■ **Stated goal**
Read the data and repeat it in full, exactly.

# # # #

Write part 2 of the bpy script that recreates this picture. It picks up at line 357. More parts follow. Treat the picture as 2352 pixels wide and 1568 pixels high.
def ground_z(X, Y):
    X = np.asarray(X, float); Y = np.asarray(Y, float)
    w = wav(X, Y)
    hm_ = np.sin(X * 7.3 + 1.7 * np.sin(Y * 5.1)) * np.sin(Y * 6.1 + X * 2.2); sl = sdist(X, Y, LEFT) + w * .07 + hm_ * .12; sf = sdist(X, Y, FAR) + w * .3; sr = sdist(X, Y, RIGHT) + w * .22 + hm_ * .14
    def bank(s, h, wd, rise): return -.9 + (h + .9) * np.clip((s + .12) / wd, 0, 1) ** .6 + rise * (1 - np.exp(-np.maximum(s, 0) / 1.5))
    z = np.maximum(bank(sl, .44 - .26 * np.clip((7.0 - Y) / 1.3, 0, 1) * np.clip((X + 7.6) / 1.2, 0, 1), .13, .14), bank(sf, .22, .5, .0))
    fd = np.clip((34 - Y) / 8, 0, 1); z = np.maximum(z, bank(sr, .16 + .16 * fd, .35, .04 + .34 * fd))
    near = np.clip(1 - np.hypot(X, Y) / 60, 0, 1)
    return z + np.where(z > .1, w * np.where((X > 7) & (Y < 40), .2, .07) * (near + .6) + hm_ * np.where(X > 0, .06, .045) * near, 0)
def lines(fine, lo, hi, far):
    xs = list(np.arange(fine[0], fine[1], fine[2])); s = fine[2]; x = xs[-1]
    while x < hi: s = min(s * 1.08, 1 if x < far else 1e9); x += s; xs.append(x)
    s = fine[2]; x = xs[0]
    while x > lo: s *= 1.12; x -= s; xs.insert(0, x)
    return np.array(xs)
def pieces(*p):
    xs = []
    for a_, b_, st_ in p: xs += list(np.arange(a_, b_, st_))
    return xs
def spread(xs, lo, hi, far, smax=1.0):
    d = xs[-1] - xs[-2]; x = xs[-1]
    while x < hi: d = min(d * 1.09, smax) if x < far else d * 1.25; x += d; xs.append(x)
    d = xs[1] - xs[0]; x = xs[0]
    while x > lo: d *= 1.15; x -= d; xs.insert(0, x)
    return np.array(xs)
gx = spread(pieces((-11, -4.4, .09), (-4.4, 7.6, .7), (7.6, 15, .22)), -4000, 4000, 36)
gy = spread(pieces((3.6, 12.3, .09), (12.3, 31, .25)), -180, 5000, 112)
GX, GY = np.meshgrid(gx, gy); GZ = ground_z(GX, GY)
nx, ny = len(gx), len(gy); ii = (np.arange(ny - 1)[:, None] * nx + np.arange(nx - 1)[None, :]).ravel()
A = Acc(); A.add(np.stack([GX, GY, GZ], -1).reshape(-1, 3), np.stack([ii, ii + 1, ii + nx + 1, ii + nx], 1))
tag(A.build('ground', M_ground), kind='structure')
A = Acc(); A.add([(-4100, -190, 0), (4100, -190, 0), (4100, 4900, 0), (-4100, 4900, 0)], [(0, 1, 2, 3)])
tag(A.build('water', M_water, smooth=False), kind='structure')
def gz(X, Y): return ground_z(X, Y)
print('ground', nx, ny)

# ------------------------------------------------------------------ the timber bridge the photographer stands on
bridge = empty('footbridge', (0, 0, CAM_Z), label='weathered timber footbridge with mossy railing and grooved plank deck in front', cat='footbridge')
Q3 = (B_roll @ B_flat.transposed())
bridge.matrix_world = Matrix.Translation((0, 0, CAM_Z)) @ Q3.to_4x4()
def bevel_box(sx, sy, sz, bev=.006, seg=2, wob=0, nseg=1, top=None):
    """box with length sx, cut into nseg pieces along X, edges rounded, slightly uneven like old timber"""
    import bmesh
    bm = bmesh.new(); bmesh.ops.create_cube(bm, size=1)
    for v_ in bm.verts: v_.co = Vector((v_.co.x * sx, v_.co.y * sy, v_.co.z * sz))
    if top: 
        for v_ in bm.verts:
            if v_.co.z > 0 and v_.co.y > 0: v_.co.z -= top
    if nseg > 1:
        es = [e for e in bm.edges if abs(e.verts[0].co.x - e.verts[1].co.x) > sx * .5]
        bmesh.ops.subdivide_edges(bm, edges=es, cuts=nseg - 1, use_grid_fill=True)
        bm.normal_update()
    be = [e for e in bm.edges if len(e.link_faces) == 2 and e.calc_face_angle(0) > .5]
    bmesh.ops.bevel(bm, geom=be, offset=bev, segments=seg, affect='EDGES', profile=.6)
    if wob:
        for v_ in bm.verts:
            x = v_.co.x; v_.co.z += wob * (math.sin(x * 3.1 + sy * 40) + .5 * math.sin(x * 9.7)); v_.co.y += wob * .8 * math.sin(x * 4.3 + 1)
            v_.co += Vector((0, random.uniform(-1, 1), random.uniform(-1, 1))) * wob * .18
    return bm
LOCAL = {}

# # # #

■ **Written answer**
Write part 2 of the bpy script that recreates this picture. It picks up at line 357. More parts follow. Treat the picture as 2352 pixels wide and 1568 pixels high.
def ground_z(X, Y):
    X = np.asarray(X, float); Y = np.asarray(Y, float)
    w = wav(X, Y)
    hm_ = np.sin(X * 7.3 + 1.7 * np.sin(Y * 5.1)) * np.sin(Y * 6.1 + X * 2.2); sl = sdist(X, Y, LEFT) + w * .07 + hm_ * .12; sf = sdist(X, Y, FAR) + w * .3; sr = sdist(X, Y, RIGHT) + w * .22 + hm_ * .14
    def bank(s, h, wd, rise): return -.9 + (h + .9) * np.clip((s + .12) / wd, 0, 1) ** .6 + rise * (1 - np.exp(-np.maximum(s, 0) / 1.5))
    z = np.maximum(bank(sl, .44 - .26 * np.clip((7.0 - Y) / 1.3, 0, 1) * np.clip((X + 7.6) / 1.2, 0, 1), .13, .14), bank(sf, .22, .5, .0))
    fd = np.clip((34 - Y) / 8, 0, 1); z = np.maximum(z, bank(sr, .16 + .16 * fd, .35, .04 + .34 * fd))
    near = np.clip(1 - np.hypot(X, Y) / 60, 0, 1)
    return z + np.where(z > .1, w * np.where((X > 7) & (Y < 40), .2, .07) * (near + .6) + hm_ * np.where(X > 0, .06, .045) * near, 0)
def lines(fine, lo, hi, far):
    xs = list(np.arange(fine[0], fine[1], fine[2])); s = fine[2]; x = xs[-1]
    while x < hi: s = min(s * 1.08, 1 if x < far else 1e9); x += s; xs.append(x)
    s = fine[2]; x = xs[0]
    while x > lo: s *= 1.12; x -= s; xs.insert(0, x)
    return np.array(xs)
def pieces(*p):
    xs = []
    for a_, b_, st_ in p: xs += list(np.arange(a_, b_, st_))
    return xs
def spread(xs, lo, hi, far, smax=1.0):
    d = xs[-1] - xs[-2]; x = xs[-1]
    while x < hi: d = min(d * 1.09, smax) if x < far else d * 1.25; x += d; xs.append(x)
    d = xs[1] - xs[0]; x = xs[0]
    while x > lo: d *= 1.15; x -= d; xs.insert(0, x)
    return np.array(xs)
gx = spread(pieces((-11, -4.4, .09), (-4.4, 7.6, .7), (7.6, 15, .22)), -4000, 4000, 36)
gy = spread(pieces((3.6, 12.3, .09), (12.3, 31, .25)), -180, 5000, 112)
GX, GY = np.meshgrid(gx, gy); GZ = ground_z(GX, GY)
nx, ny = len(gx), len(gy); ii = (np.arange(ny - 1)[:, None] * nx + np.arange(nx - 1)[None, :]).ravel()
A = Acc(); A.add(np.stack([GX, GY, GZ], -1).reshape(-1, 3), np.stack([ii, ii + 1, ii + nx + 1, ii + nx], 1))
tag(A.build('ground', M_ground), kind='structure')
A = Acc(); A.add([(-4100, -190, 0), (4100, -190, 0), (4100, 4900, 0), (-4100, 4900, 0)], [(0, 1, 2, 3)])
tag(A.build('water', M_water, smooth=False), kind='structure')
def gz(X, Y): return ground_z(X, Y)
print('ground', nx, ny)

# ------------------------------------------------------------------ the timber bridge the photographer stands on
bridge = empty('footbridge', (0, 0, CAM_Z), label='weathered timber footbridge with mossy railing and grooved plank deck in front', cat='footbridge')
Q3 = (B_roll @ B_flat.transposed())
bridge.matrix_world = Matrix.Translation((0, 0, CAM_Z)) @ Q3.to_4x4()
def bevel_box(sx, sy, sz, bev=.006, seg=2, wob=0, nseg=1, top=None):
    """box with length sx, cut into nseg pieces along X, edges rounded, slightly uneven like old timber"""
    import bmesh
    bm = bmesh.new(); bmesh.ops.create_cube(bm, size=1)
    for v_ in bm.verts: v_.co = Vector((v_.co.x * sx, v_.co.y * sy, v_.co.z * sz))
    if top: 
        for v_ in bm.verts:
            if v_.co.z > 0 and v_.co.y > 0: v_.co.z -= top
    if nseg > 1:
        es = [e for e in bm.edges if abs(e.verts[0].co.x - e.verts[1].co.x) > sx * .5]
        bmesh.ops.subdivide_edges(bm, edges=es, cuts=nseg - 1, use_grid_fill=True)
        bm.normal_update()
    be = [e for e in bm.edges if len(e.link_faces) == 2 and e.calc_face_angle(0) > .5]
    bmesh.ops.bevel(bm, geom=be, offset=bev, segments=seg, affect='EDGES', profile=.6)
    if wob:
        for v_ in bm.verts:
            x = v_.co.x; v_.co.z += wob * (math.sin(x * 3.1 + sy * 40) + .5 * math.sin(x * 9.7)); v_.co.y += wob * .8 * math.sin(x * 4.3 + 1)
            v_.co += Vector((0, random.uniform(-1, 1), random.uniform(-1, 1))) * wob * .18
    return bm
LOCAL = {}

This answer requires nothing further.